§ **GIVEN ENTRIES**
========================================================================
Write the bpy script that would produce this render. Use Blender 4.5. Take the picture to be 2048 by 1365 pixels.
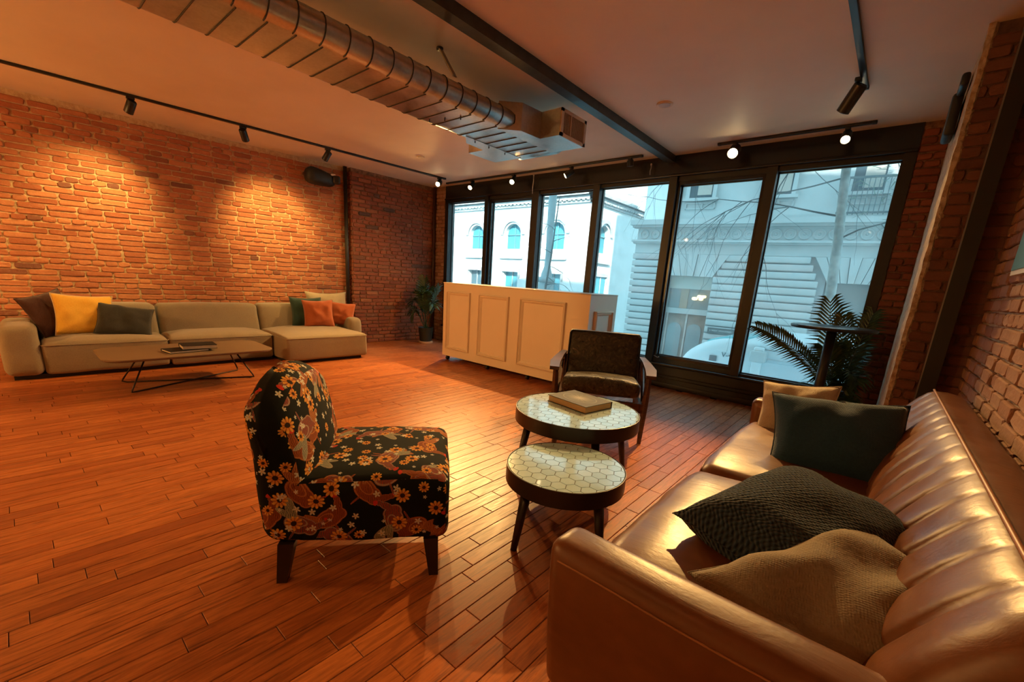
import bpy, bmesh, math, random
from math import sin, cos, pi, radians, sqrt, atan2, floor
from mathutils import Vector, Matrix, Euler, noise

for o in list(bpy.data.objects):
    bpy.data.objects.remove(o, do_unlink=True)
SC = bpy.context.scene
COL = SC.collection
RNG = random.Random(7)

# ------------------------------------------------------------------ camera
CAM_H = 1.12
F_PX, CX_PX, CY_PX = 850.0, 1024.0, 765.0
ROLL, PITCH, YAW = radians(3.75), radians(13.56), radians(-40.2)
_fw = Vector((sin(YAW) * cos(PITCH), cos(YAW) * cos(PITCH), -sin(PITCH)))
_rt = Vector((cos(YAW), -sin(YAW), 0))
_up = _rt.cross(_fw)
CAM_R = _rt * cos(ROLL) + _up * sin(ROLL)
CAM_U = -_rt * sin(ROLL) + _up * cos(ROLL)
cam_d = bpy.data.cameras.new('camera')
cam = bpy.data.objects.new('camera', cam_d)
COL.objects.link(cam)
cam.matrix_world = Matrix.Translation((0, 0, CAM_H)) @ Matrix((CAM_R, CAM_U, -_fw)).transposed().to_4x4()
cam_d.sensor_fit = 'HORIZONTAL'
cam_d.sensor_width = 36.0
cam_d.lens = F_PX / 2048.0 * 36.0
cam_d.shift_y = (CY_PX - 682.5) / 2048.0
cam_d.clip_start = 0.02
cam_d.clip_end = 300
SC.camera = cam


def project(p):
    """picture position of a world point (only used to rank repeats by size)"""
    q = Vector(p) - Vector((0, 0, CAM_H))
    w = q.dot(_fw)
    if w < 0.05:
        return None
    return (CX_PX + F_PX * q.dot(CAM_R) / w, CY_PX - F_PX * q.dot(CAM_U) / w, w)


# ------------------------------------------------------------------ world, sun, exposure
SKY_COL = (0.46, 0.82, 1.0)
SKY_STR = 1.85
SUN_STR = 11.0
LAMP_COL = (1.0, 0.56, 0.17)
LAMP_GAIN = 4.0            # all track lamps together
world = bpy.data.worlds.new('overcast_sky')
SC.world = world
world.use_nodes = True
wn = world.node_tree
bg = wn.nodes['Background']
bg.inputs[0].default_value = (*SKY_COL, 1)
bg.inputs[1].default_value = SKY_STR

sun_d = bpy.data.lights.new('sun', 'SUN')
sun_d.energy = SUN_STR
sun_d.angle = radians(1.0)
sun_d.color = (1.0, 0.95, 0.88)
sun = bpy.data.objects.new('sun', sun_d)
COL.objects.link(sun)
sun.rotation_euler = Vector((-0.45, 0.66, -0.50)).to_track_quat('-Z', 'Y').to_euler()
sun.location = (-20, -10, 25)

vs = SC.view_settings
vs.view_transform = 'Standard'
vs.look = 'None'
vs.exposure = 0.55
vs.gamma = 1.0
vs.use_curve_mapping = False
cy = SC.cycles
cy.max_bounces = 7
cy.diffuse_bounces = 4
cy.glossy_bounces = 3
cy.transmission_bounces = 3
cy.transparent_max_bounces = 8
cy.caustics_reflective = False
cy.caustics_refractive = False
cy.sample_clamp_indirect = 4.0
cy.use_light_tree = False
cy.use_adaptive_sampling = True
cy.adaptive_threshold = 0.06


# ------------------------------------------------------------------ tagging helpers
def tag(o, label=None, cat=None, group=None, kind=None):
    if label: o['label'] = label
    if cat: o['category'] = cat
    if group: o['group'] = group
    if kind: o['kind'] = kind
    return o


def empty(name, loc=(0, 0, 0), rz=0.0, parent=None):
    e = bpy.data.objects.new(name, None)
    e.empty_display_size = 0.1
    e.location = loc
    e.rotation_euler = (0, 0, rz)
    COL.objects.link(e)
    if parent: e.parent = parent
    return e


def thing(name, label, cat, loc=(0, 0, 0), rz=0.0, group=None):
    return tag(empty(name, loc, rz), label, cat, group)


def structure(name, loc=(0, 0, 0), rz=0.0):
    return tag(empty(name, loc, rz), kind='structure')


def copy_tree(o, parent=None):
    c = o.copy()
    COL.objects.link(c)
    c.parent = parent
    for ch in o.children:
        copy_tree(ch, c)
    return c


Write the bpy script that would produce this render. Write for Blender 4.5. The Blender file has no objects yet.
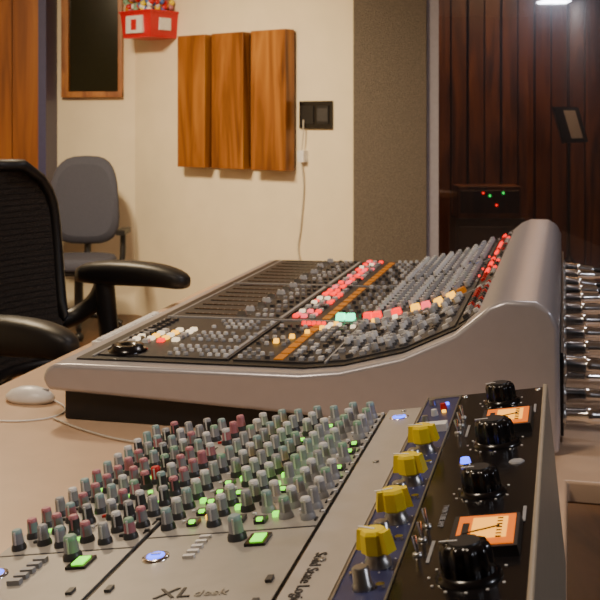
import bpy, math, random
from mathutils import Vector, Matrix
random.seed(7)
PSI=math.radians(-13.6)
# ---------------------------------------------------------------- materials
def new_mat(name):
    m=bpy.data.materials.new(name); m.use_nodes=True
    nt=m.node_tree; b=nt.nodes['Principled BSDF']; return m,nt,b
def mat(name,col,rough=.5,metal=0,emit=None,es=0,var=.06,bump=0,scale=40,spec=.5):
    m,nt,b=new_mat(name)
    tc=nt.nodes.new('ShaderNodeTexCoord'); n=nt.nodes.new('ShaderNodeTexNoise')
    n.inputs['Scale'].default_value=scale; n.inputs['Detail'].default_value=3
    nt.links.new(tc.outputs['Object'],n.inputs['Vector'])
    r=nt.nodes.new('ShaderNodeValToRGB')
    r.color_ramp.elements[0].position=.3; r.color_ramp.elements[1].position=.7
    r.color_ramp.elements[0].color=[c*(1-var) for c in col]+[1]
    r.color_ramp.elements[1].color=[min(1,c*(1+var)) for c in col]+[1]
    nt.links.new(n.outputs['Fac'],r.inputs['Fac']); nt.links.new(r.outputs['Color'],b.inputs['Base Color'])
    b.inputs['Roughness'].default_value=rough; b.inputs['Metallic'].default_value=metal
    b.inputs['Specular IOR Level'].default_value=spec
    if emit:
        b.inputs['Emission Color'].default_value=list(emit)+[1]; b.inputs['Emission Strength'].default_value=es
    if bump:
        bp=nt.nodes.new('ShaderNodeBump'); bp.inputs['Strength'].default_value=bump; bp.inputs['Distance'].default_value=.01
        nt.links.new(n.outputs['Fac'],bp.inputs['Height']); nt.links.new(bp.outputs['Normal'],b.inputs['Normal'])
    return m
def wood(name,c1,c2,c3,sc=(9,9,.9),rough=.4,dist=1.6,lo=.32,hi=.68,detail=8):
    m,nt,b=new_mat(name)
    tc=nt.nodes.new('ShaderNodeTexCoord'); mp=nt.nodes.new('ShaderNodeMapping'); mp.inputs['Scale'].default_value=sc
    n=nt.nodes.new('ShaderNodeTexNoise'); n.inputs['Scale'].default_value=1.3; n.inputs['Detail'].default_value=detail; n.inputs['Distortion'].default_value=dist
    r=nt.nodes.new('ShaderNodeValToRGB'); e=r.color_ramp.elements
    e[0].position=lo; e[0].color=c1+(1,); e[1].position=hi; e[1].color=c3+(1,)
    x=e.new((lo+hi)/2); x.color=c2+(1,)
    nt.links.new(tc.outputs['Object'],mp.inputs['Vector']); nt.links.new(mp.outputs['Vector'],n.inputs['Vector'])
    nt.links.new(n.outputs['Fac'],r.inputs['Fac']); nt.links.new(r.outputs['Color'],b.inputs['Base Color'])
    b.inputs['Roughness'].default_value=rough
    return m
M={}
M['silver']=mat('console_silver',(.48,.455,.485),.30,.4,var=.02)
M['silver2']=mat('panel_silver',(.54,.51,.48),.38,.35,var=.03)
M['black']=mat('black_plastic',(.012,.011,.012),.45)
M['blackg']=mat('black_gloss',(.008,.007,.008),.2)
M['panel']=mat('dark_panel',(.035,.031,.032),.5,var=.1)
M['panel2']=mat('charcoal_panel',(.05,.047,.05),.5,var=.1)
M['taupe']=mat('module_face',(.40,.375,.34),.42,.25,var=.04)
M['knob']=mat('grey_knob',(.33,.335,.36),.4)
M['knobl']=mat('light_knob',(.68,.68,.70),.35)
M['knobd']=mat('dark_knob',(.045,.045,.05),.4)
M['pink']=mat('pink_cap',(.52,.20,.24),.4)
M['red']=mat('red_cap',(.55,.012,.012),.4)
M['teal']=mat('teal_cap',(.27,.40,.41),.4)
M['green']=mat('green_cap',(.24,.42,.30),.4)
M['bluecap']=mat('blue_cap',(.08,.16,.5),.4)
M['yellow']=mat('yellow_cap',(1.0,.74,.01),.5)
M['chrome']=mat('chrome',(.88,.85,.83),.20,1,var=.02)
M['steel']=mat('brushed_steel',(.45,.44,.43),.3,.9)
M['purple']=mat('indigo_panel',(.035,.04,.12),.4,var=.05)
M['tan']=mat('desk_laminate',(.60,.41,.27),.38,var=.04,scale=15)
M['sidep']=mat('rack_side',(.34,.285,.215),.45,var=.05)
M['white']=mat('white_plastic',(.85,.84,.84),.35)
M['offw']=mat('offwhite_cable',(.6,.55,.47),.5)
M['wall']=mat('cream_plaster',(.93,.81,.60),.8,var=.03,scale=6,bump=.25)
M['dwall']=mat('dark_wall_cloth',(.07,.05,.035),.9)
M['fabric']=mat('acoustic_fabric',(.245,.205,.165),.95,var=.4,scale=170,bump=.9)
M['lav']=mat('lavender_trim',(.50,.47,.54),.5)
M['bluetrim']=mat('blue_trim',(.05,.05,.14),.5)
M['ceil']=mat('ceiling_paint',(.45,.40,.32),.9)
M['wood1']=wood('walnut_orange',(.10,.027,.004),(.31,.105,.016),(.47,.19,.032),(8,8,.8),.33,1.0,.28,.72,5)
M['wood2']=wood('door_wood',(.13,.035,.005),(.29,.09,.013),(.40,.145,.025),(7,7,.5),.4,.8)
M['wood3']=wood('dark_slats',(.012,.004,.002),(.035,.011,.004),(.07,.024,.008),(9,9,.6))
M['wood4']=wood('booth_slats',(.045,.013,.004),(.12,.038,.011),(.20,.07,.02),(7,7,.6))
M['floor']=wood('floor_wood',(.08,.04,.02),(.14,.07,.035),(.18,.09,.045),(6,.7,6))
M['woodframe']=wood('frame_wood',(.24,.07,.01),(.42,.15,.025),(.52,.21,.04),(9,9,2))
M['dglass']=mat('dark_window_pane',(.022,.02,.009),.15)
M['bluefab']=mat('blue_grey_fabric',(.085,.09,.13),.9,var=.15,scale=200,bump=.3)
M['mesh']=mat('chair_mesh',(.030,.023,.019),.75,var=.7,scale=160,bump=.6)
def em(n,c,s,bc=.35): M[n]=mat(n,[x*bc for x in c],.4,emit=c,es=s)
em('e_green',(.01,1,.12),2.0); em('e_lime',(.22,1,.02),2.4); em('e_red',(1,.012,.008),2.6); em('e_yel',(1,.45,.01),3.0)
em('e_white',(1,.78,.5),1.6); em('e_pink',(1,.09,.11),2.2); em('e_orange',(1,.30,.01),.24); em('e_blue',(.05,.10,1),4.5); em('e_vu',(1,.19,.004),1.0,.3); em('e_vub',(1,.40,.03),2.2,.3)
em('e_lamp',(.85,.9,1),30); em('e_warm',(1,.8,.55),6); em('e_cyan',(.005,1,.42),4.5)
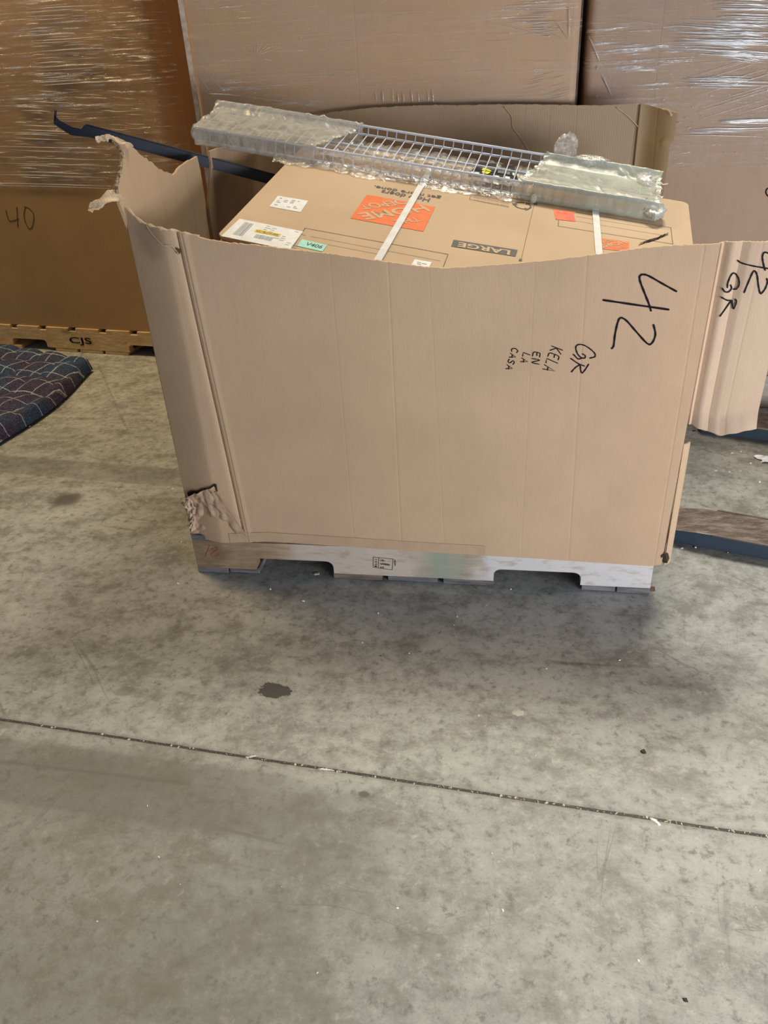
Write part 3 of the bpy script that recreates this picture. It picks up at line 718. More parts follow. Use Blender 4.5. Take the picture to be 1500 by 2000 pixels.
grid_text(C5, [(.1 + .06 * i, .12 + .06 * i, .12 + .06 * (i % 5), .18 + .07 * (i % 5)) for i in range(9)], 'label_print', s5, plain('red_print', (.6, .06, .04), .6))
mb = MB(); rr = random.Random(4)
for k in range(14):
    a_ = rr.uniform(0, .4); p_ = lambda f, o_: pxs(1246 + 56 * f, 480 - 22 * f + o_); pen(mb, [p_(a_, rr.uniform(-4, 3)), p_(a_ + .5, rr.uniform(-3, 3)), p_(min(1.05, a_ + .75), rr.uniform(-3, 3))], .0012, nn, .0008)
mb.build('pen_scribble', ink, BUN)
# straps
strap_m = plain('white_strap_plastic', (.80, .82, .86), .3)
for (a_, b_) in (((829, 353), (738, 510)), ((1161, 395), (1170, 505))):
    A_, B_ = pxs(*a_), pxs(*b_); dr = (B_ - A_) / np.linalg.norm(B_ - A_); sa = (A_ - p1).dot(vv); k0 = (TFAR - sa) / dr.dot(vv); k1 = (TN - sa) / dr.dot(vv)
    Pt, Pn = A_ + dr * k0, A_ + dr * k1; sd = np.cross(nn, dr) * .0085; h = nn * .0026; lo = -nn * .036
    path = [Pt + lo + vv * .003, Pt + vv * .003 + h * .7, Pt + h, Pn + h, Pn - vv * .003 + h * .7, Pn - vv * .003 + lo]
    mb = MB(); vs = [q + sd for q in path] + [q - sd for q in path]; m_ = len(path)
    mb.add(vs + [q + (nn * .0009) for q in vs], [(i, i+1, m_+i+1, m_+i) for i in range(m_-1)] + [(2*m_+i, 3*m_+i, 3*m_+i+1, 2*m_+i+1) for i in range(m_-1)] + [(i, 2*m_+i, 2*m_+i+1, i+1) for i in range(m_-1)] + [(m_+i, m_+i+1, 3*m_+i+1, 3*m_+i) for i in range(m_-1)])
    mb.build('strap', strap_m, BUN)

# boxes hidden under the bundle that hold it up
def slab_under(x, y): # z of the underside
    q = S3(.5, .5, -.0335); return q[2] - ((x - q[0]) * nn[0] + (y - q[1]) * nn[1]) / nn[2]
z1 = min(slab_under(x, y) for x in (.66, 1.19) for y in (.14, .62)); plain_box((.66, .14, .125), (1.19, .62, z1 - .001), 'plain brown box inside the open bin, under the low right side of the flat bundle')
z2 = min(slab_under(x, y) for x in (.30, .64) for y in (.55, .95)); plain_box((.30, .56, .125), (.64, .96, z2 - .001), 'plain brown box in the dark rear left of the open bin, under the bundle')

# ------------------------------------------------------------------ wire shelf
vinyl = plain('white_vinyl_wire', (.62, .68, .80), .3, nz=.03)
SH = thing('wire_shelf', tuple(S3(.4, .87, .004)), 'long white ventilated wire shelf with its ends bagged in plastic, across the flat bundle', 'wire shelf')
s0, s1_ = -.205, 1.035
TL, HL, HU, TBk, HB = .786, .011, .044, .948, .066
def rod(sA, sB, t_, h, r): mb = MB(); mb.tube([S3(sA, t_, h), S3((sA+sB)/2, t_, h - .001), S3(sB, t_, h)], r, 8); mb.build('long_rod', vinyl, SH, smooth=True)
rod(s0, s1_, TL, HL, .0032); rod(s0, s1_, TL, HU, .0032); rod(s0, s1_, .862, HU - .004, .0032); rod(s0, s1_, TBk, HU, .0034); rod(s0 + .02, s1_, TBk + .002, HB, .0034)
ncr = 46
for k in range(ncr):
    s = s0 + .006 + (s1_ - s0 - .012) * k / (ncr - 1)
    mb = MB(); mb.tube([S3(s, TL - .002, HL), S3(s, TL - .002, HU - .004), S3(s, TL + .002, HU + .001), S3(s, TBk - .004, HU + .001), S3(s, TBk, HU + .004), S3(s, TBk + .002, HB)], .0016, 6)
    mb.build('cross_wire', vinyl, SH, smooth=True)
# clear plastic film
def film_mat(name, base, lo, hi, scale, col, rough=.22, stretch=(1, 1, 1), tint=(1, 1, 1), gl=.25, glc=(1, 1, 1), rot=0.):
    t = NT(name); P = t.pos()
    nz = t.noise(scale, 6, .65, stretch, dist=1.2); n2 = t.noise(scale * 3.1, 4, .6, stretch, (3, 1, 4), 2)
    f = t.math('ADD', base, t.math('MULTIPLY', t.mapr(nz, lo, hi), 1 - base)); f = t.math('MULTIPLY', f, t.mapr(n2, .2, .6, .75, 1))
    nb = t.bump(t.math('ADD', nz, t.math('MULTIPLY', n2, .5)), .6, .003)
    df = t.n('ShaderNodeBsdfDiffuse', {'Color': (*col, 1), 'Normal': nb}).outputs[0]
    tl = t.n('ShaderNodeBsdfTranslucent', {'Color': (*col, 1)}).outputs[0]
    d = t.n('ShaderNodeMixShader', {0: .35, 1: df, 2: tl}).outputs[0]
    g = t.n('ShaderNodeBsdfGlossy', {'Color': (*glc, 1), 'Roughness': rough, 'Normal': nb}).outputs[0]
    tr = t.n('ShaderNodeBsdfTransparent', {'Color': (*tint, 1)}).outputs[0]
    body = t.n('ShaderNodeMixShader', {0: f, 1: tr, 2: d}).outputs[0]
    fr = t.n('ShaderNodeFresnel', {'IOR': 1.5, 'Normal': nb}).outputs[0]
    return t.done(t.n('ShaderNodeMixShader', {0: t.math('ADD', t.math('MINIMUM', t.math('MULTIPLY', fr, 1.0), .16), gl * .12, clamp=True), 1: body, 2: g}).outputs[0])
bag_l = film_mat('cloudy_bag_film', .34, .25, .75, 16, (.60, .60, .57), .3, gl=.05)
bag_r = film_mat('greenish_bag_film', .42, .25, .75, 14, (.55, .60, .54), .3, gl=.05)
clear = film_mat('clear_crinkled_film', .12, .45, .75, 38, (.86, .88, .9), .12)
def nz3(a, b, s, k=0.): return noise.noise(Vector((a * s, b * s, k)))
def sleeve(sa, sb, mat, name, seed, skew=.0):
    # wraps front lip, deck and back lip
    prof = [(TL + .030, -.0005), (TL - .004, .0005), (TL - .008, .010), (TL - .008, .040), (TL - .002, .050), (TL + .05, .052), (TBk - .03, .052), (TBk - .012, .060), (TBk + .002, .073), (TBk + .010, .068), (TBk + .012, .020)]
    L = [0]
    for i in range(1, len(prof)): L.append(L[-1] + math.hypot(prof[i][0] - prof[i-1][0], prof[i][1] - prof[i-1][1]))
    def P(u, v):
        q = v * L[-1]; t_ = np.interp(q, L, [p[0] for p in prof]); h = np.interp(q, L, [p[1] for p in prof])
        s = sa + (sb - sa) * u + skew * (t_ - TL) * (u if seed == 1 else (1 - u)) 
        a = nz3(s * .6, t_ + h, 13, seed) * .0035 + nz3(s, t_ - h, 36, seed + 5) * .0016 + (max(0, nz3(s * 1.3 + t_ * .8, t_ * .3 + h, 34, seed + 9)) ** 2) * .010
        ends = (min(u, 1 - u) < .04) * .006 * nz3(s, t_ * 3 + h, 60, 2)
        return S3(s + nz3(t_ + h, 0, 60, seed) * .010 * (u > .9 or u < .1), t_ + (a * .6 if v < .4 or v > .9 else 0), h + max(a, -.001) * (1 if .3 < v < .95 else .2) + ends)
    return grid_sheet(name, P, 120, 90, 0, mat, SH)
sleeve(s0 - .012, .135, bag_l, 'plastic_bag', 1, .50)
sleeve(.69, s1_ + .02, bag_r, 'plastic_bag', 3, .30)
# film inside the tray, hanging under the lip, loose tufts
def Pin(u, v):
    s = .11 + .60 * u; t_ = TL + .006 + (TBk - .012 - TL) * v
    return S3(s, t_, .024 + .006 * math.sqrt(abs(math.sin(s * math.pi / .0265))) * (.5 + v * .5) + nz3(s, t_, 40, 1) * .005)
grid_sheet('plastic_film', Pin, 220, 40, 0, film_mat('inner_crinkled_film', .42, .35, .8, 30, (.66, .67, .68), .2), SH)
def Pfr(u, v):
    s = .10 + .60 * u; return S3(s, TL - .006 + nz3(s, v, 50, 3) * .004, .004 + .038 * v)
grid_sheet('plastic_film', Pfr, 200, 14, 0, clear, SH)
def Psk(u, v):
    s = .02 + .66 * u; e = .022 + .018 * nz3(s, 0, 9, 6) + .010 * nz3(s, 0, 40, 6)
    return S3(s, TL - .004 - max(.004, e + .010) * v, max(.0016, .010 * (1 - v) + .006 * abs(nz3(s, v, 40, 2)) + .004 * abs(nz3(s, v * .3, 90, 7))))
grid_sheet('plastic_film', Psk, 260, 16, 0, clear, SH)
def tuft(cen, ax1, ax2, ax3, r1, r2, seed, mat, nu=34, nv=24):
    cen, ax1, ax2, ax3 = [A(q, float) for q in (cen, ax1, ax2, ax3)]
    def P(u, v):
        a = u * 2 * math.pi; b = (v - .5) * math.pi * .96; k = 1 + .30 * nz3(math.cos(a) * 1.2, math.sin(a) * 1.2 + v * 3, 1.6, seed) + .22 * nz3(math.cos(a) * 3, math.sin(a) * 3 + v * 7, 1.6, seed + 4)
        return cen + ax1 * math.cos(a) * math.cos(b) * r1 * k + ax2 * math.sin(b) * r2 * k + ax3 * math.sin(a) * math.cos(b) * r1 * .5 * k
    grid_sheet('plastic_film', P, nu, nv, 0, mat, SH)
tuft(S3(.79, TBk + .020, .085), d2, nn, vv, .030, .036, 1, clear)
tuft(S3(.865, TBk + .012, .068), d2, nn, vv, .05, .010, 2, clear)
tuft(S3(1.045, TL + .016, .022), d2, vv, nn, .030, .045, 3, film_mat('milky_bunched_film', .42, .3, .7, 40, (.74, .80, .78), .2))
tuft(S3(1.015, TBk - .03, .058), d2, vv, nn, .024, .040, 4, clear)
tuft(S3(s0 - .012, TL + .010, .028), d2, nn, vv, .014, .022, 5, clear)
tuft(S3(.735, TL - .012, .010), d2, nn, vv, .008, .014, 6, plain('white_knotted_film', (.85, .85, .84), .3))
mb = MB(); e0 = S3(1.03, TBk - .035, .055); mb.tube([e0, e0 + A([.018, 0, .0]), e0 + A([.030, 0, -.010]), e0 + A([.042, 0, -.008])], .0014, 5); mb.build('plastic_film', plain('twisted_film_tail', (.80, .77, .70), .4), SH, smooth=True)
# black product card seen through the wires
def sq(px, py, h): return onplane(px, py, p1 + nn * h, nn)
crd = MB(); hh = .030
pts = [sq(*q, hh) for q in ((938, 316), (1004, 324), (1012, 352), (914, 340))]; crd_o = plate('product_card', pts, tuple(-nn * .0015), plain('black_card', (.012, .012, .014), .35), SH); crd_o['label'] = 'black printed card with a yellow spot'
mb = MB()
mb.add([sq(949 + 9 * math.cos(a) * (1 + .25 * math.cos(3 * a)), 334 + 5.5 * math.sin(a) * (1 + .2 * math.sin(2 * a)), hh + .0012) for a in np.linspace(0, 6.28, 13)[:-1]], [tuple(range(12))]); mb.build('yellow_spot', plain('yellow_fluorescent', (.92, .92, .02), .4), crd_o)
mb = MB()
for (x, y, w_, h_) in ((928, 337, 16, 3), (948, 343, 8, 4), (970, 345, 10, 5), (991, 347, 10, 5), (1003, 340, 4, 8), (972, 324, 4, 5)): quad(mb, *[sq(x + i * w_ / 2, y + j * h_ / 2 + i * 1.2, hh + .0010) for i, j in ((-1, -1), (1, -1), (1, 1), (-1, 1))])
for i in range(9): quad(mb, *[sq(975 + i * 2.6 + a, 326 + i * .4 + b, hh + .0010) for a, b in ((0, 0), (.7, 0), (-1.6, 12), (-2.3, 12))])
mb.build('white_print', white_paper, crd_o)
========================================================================
§ **GOAL**
Omit every picture, and please return the entries exactly from the first line through the line with "RNG = random.Random(7)", both included.

§ **SOLUTION FOR THIS PROBLEM**
Write the bpy script that would produce this render. Use Blender 4.5. Take the picture to be 2048 by 1365 pixels.
import bpy, bmesh, math, random
from math import sin, cos, pi, radians, sqrt, atan2, floor
from mathutils import Vector, Matrix, Euler, noise

for o in list(bpy.data.objects):
    bpy.data.objects.remove(o, do_unlink=True)
SC = bpy.context.scene
COL = SC.collection
RNG = random.Random(7)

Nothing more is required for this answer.